SPECTATOR, Vol. 1. No. 68.

21. "Friendship is a strong and habitual inclination in two persons to promote the good and happiness of one another." Though the pleasures and advantages of friendship have been largely celebrated by the best moral writers, and are considered by all as great ingredients of human happiness, we very rarely meet with the practice of this virtue an the world.

22. Every man is ready to give a long catalogue of those virtues and good qualities he expects to find in the person of a friend, but very few of us are careful to cultivate them in ourselves.

Love and esteem are the first principles of friendship, which always is imperfect where either of these two is wanting.

23. As on the one hand, we are soon ashamed of loving a man whom we cannot esteem; so on the other, though we are truly sensible of a man's abilities, we can never raise ourselves to the warmths of friendship, without an affectionate good will towards his person.

24. Friendship immediately banishes envy under all its disguises. A man who can once doubt whether he should rejoice in his friend's being happier than himself, may depend upon it, that he is an utter stranger to this virtue.

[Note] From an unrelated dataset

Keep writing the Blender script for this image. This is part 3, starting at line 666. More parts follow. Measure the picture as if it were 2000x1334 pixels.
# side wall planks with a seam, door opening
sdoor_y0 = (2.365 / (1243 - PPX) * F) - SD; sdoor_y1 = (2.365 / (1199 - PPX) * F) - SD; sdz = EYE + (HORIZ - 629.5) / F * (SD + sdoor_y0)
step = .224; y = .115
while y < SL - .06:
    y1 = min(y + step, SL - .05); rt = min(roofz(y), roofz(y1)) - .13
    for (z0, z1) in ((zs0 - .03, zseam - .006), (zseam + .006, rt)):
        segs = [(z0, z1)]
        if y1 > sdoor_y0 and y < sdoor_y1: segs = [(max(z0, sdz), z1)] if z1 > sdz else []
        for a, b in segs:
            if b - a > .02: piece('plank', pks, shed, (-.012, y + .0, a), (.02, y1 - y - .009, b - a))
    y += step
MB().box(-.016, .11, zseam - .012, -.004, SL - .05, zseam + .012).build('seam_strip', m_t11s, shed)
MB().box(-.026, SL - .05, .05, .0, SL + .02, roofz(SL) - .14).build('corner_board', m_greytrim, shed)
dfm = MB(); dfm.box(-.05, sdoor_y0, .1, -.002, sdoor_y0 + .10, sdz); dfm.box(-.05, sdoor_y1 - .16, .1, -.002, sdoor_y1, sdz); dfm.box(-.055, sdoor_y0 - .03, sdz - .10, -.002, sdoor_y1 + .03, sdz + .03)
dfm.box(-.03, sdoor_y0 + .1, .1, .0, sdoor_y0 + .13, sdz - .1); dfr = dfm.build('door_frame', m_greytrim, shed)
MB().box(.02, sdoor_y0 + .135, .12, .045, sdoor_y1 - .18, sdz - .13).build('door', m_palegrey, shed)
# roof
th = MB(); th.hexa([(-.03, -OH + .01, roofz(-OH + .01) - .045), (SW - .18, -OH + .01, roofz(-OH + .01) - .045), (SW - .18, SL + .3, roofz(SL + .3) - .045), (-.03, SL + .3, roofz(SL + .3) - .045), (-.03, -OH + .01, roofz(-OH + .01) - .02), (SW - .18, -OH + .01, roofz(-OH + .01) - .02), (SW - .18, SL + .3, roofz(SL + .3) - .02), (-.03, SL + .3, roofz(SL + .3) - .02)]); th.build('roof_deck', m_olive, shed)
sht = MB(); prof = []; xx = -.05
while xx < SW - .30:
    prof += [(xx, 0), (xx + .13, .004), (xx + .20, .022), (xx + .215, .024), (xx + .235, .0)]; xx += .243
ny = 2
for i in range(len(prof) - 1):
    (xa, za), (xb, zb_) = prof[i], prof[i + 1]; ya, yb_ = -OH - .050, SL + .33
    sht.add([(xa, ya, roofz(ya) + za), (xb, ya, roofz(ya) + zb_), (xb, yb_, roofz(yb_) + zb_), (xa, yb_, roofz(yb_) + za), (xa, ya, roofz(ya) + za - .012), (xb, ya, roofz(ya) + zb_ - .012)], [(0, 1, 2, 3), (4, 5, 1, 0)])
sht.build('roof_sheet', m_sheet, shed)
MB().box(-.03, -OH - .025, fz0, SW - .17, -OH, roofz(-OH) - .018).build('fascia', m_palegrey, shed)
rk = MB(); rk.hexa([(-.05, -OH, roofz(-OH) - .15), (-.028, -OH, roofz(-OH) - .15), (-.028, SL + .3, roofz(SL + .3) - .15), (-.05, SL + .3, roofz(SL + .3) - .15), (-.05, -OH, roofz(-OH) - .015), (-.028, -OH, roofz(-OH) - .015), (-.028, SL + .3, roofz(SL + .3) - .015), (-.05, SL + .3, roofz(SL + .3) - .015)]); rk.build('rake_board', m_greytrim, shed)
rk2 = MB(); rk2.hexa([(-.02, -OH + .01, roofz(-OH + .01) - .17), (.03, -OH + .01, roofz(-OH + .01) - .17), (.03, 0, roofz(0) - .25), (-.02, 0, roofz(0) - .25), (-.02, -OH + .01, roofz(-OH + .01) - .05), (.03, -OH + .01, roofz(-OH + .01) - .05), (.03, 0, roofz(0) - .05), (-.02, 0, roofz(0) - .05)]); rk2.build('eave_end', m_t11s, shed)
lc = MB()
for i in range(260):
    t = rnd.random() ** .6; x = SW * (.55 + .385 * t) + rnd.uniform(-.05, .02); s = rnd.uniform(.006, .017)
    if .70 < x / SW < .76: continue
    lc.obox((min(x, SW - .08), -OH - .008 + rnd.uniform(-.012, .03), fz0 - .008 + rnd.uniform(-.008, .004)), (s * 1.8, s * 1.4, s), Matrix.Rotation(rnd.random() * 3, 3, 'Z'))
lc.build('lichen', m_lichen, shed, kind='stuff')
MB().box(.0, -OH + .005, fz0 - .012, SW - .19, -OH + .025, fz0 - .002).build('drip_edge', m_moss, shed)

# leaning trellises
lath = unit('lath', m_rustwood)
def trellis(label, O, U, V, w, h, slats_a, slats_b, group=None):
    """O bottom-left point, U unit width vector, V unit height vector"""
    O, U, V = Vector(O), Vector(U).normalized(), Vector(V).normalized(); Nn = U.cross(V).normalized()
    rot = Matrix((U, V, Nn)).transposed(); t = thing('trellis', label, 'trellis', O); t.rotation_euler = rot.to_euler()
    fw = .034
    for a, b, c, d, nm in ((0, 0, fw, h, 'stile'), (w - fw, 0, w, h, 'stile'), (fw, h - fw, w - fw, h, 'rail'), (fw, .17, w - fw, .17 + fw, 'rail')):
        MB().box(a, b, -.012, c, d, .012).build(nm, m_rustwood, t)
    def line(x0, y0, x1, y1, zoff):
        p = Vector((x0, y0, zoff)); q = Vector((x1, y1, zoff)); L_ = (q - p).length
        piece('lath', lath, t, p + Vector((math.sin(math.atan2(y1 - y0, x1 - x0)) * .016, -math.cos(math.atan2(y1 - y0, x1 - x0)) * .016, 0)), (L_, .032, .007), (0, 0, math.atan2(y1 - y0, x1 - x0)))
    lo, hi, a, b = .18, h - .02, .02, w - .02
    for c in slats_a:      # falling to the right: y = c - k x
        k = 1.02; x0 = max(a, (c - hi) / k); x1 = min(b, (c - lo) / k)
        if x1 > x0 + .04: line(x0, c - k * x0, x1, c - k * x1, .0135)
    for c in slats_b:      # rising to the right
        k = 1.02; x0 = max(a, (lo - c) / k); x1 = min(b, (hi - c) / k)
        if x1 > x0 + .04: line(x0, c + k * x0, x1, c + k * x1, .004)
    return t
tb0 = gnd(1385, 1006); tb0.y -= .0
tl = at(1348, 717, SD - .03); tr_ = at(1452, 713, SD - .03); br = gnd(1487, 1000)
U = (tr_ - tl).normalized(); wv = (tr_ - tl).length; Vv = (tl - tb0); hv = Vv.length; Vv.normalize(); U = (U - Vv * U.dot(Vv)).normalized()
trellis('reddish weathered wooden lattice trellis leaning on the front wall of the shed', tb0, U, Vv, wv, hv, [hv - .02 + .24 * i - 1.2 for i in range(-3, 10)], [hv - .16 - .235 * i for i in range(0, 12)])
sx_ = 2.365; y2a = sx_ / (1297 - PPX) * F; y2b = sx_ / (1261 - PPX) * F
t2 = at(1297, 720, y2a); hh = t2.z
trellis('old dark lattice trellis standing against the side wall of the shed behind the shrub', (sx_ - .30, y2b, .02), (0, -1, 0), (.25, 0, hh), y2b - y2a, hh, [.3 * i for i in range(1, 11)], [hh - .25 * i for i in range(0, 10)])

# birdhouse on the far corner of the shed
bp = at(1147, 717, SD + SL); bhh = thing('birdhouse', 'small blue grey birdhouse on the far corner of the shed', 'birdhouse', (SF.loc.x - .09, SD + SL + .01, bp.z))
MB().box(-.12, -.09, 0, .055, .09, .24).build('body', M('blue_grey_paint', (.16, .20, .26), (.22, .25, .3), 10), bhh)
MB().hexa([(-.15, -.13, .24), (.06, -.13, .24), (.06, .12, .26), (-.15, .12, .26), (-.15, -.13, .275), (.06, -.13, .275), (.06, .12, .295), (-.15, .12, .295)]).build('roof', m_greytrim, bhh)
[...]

25. There is something in friendship so very great and noble, that in those fictitious stories which are invented to the honor of any particular person, the authors have thought it as necessary to make their hero a friend as a lover. Achilles has his Patroclus, and Æneas his Achates.

26. In the first of these instances we may observe, for the reputation of the subject I am treating of, that Greece was almost ruined by the hero's love, but was preserved by his friendship.

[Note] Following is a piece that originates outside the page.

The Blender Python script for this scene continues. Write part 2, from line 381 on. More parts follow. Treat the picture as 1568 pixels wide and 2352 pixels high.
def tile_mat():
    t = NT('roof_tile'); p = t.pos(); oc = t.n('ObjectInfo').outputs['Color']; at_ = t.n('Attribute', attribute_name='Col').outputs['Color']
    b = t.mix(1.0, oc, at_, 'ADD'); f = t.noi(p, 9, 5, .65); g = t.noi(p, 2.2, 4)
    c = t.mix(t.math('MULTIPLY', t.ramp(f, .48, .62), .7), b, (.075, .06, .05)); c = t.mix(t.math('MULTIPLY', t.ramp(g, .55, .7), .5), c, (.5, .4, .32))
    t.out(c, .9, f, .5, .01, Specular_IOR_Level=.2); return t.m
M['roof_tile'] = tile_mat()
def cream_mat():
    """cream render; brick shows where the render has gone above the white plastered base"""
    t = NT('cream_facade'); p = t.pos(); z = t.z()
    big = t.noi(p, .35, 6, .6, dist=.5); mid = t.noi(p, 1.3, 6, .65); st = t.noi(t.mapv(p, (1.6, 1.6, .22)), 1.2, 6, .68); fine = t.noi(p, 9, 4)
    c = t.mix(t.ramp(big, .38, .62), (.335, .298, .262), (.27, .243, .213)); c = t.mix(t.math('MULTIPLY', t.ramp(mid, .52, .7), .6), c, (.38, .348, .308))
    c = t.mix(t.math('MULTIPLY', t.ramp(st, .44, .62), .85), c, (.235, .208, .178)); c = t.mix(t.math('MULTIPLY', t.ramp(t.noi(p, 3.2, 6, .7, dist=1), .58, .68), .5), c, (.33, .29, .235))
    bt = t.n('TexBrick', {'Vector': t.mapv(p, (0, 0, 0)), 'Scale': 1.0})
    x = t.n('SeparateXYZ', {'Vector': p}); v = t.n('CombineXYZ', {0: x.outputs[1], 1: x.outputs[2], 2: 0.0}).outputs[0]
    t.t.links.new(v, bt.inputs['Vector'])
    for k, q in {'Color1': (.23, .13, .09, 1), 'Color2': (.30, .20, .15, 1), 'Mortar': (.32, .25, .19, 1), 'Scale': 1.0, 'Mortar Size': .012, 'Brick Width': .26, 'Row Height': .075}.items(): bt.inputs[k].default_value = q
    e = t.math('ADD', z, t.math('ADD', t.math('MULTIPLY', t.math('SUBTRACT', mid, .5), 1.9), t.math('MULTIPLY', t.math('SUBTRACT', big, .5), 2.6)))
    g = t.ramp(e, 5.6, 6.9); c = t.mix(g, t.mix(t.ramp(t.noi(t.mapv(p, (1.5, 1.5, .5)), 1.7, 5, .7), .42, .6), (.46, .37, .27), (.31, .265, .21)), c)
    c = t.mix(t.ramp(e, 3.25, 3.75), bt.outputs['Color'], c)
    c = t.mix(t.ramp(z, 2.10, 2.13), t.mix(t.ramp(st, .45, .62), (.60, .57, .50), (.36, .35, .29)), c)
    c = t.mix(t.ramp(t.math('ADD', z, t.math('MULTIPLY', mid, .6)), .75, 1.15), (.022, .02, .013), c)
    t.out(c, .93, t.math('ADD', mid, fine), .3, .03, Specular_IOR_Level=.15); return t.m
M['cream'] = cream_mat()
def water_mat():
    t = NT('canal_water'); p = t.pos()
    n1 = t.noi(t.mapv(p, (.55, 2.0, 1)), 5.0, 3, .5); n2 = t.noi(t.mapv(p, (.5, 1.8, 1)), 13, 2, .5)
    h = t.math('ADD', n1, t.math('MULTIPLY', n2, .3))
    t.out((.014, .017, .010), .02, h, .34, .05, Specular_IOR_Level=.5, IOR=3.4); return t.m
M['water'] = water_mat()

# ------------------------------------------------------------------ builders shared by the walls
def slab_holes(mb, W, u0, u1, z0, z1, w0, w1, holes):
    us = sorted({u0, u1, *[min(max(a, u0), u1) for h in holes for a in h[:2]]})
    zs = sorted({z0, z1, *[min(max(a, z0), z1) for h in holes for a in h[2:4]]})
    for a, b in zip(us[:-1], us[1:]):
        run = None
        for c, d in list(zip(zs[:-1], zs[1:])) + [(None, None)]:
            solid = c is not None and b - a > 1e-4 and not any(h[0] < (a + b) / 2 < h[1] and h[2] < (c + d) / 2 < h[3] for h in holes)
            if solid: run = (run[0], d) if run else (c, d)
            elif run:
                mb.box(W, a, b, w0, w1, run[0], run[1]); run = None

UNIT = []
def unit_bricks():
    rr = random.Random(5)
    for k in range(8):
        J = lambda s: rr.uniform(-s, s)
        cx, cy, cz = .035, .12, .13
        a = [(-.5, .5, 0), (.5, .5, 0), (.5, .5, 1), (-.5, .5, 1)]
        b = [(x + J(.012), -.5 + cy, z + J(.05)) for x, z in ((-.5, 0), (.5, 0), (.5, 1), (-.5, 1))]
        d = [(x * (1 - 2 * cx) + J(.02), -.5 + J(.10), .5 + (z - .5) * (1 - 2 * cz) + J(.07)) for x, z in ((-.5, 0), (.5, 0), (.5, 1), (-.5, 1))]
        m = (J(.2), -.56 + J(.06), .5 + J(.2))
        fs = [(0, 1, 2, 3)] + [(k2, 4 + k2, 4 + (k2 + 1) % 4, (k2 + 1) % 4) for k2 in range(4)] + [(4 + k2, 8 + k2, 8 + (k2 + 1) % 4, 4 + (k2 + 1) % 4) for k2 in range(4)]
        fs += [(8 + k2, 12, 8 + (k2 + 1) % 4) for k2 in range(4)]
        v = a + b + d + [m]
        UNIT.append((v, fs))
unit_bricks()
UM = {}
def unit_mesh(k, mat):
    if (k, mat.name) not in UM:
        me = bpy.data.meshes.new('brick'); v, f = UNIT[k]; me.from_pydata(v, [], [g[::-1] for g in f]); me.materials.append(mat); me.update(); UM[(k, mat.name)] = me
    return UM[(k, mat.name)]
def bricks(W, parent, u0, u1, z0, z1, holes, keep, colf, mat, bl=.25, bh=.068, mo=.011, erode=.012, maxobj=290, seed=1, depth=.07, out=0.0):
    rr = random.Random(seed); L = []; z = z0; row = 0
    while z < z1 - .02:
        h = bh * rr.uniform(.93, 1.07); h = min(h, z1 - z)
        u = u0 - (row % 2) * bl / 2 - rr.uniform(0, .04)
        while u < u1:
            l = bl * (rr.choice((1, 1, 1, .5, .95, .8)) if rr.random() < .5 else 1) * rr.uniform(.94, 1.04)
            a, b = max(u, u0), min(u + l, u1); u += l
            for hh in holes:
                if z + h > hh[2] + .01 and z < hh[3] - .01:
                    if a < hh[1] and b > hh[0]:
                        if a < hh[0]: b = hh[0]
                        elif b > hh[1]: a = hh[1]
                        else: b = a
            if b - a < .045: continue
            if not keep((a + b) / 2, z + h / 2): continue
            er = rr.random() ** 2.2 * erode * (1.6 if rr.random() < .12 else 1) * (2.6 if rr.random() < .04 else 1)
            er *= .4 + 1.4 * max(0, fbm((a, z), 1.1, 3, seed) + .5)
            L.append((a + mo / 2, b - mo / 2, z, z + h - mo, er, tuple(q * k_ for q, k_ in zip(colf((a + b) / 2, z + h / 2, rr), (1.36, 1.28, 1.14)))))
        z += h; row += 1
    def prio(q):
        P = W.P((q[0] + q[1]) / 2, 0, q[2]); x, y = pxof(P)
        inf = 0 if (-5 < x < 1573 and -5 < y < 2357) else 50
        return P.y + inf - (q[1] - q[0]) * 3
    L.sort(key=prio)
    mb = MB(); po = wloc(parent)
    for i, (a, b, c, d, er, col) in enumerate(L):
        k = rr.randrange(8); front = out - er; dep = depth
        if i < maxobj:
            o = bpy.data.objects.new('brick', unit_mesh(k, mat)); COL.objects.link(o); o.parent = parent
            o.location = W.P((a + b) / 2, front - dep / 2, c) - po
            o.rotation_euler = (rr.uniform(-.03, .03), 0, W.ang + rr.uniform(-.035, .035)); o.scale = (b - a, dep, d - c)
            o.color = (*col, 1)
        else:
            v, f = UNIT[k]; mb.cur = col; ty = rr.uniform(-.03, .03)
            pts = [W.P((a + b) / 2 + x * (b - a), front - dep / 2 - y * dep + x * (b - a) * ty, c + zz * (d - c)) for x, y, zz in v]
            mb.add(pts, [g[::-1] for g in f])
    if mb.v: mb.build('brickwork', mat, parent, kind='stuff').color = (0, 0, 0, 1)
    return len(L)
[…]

27. The character of Achates suggests to us an observation we may often make on the intimacies of great men, who frequently choose their companions rather for the qualities of the heart, than those of the head: and prefer fidelity, in an easy, inoffensive, complying temper, to those endowments which make a much greater figure among mankind.

28. I do not remember that Achates, who is represented as the first favourite, either gives his advice, or strikes a blow through the whole Æneid.